I really would like to hear from you on this subject.
Are you an audiobook fan?
Do you prefer an audiobook to be acted or narrated, or does it depend on the book?
Do you think the text of the print book is sacrosanct and ought to be read word for word in the audiobook, or should the script be adapted to fit the medium?
For this purpose, do you think that the acted and narrated audiobook formats should be regarded as different media with different rules and styles?
Given the growth of audiobooks, do you think it makes sense to write for audio first, and then adapt the audiobook script for print?
And if you think writers should write for audio first, do you think modern authors could usefully imitate the conventions of the 19th-century novel in pursuit of that end?
I'm not a huge audiobook fan, but I'm starting to listen to more of them to get more book time in. I've also been thinking, like you, about how I might make an audio version of my book and what that might sound like. I prefer the more narrative style, though I don't mind a little variation in voice between characters if it's not too extreme.
I probably wouldn't like a change to the text, as I often bookmark or clip passages I like as I listen so I can find them in the text. I want what I hear to be accurate and authentic.
I've noticed as I write that there's a definite difference between the voice in my head as I read and the audible voice of narration when the text is read aloud.

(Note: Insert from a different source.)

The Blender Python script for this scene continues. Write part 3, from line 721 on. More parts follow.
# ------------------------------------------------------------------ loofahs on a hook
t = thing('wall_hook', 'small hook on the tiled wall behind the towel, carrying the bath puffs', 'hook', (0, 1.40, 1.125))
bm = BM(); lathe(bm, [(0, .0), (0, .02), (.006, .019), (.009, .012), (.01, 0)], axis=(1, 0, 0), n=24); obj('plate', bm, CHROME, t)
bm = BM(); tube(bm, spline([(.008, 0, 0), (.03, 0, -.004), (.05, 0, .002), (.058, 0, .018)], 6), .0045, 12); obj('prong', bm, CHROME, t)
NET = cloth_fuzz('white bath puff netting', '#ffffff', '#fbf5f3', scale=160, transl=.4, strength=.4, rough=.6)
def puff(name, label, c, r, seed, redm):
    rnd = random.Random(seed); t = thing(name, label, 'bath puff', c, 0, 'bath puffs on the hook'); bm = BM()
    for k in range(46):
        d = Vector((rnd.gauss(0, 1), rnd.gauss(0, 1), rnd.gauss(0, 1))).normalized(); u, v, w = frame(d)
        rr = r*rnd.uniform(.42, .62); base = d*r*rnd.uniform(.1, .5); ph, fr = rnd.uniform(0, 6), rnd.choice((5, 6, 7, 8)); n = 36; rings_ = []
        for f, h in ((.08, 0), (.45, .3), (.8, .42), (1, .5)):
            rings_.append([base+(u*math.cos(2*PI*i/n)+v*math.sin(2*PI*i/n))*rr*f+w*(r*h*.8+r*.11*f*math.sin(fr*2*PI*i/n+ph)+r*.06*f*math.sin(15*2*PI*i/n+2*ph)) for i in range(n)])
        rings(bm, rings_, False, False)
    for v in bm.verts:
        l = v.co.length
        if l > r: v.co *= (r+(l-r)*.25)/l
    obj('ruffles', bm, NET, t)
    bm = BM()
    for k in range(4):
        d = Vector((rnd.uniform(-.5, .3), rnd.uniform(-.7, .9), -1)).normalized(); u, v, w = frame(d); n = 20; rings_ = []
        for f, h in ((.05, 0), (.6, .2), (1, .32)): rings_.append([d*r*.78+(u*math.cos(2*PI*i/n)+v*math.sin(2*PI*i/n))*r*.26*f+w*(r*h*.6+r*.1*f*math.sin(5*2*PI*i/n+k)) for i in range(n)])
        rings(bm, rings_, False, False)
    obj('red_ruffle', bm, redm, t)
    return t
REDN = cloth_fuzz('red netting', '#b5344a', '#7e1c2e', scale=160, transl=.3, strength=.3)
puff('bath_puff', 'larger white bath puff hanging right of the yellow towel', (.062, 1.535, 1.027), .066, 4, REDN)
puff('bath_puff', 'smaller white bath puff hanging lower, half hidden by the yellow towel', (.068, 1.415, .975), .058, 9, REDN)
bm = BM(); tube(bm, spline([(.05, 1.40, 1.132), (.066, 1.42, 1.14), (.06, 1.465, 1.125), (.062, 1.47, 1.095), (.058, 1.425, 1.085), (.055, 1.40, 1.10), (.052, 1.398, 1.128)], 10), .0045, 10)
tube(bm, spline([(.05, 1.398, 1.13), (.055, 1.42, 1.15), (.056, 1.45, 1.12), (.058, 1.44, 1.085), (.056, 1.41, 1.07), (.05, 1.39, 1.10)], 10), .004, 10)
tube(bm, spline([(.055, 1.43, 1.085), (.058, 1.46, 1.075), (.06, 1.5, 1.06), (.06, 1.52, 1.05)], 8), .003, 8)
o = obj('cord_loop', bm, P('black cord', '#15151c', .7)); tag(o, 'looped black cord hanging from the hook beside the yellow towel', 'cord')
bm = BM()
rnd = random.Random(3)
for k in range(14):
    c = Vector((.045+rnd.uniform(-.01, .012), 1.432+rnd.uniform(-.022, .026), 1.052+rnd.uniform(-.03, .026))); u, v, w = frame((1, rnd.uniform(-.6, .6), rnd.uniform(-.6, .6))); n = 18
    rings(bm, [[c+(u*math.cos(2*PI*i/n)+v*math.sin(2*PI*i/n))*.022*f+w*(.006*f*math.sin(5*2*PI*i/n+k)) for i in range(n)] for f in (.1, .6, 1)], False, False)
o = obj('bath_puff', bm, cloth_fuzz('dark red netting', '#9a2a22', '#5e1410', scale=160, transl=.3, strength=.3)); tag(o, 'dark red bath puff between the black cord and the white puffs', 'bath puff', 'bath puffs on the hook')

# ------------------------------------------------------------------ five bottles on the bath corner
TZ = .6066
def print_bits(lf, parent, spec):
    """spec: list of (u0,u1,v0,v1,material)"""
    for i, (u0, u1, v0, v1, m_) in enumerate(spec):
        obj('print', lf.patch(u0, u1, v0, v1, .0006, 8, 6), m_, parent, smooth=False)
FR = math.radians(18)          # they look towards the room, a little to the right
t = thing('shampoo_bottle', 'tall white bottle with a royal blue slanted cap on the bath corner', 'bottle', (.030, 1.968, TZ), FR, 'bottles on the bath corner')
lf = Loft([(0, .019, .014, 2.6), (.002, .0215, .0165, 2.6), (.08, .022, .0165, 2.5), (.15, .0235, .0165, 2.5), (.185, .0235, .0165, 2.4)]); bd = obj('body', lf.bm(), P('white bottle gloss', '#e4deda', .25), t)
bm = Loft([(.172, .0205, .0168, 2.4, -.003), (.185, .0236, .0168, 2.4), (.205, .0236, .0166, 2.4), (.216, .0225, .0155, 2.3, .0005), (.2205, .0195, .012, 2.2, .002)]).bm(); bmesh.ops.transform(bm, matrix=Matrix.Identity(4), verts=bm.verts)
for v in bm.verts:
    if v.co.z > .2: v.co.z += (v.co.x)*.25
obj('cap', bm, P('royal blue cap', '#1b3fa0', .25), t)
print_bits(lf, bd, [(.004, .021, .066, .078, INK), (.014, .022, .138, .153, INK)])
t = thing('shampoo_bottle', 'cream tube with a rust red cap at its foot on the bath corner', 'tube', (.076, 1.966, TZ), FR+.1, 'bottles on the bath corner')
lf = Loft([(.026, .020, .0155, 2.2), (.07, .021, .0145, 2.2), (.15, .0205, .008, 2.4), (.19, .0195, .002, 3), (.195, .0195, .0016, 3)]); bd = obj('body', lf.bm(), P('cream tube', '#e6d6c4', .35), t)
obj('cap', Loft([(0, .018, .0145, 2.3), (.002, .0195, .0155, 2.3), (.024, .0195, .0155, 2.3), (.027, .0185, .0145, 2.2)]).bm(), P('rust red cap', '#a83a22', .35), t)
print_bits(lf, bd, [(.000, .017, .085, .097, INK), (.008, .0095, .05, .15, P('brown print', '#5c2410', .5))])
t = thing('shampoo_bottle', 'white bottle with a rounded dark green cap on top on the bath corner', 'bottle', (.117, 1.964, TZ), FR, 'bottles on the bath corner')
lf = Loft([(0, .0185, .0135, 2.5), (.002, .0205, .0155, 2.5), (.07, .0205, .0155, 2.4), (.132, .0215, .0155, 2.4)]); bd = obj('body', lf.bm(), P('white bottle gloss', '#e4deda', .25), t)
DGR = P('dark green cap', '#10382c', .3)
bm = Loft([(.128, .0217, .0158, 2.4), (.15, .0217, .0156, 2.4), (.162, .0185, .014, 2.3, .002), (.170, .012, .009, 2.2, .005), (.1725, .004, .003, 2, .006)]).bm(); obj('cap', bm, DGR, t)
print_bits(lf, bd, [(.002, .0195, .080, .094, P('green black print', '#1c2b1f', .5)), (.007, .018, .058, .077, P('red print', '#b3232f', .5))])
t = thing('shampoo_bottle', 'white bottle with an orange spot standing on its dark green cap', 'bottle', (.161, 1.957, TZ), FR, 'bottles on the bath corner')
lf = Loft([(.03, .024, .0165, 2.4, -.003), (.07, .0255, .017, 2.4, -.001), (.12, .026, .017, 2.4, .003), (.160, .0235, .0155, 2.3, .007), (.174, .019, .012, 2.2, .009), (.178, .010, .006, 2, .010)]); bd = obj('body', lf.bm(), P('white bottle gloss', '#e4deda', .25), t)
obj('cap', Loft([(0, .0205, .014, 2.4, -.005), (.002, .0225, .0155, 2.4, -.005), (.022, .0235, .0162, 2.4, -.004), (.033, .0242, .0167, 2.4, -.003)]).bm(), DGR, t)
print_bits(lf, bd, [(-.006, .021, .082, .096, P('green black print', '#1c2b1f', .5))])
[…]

I'm not a fluid spoken reader, so the way I've tried to reconcile this as I write is to play my drafts through the "read aloud" tool available in Word and edit accordingly. It's very robotic and basic, so it can reveal the clunkier and more awkward phrases. I can't claim it has made my text audiobook ready, but at the very least, I do feel it has helped me catch some discordant notes. For me, this hybrid approach is the best of both worlds, as I can't imagine writing specifically for audio (it's kind of an afterthought) but using audio to help edit might help make the finished product both a better reading and listening experience.
This is fascinating to think about! I read a short interview with well known audio book narrator Julia Whelan recently, where she talks about how she prepares to record. I listen to a lot of audio books, and do prefer narration. That said, I like vivid narration, if that makes sense. As opposed to flat, monotone type reading. And I do listen to a lot of modern fiction that I would consider narrated rather than acted. I've never thought much about writing to be read aloud, except for dialog tags. My dad is blind, so listens to a LOT of audio books, and it drives him crazy when there are too many dialog tags. Anyway, really enjoyed this exercise!